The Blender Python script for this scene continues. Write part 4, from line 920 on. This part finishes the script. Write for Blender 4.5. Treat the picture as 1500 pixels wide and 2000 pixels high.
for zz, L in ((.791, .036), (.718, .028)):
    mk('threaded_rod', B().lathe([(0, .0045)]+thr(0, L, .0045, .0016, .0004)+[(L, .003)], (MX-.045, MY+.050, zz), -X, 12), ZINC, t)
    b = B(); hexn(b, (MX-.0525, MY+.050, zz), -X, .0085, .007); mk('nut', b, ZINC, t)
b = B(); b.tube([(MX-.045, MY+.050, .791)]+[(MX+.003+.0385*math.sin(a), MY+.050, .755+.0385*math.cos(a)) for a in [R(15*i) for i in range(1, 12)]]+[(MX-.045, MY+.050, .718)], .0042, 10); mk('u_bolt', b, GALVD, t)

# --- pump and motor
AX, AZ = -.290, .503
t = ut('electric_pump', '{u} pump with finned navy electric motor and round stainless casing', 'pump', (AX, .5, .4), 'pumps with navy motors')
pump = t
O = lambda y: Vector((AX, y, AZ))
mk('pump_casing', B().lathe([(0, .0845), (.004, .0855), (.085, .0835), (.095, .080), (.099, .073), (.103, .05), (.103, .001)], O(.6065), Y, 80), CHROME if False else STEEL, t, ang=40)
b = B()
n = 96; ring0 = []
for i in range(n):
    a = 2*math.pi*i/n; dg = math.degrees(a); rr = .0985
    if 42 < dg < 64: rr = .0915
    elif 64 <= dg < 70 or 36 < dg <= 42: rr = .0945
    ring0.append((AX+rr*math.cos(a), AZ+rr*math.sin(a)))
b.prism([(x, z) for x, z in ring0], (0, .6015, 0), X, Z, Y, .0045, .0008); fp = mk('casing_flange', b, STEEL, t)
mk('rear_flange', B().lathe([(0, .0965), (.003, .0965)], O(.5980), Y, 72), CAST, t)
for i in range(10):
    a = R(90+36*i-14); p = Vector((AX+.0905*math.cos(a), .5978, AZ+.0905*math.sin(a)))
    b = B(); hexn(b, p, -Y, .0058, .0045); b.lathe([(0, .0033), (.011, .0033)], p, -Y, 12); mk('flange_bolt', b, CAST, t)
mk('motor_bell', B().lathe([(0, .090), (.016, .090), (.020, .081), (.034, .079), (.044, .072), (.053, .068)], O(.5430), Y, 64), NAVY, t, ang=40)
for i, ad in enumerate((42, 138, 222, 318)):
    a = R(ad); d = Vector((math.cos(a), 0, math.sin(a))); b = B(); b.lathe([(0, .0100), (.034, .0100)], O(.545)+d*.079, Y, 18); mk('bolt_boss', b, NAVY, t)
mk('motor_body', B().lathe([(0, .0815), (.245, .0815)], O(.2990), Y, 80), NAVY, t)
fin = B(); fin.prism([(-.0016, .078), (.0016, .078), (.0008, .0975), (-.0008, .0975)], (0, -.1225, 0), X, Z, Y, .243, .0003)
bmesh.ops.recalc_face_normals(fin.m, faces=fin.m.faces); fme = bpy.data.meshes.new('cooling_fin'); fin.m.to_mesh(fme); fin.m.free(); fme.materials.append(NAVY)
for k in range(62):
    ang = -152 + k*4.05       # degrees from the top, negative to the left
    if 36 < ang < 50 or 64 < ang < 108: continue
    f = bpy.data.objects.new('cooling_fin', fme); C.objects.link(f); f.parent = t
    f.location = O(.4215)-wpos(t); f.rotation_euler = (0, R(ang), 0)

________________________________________

**DIRECTIONS FOR THIS TASK**
Count how many lines include the string "lathe". Nothing but the number is needed.

**WRITTEN RESPONSE**
7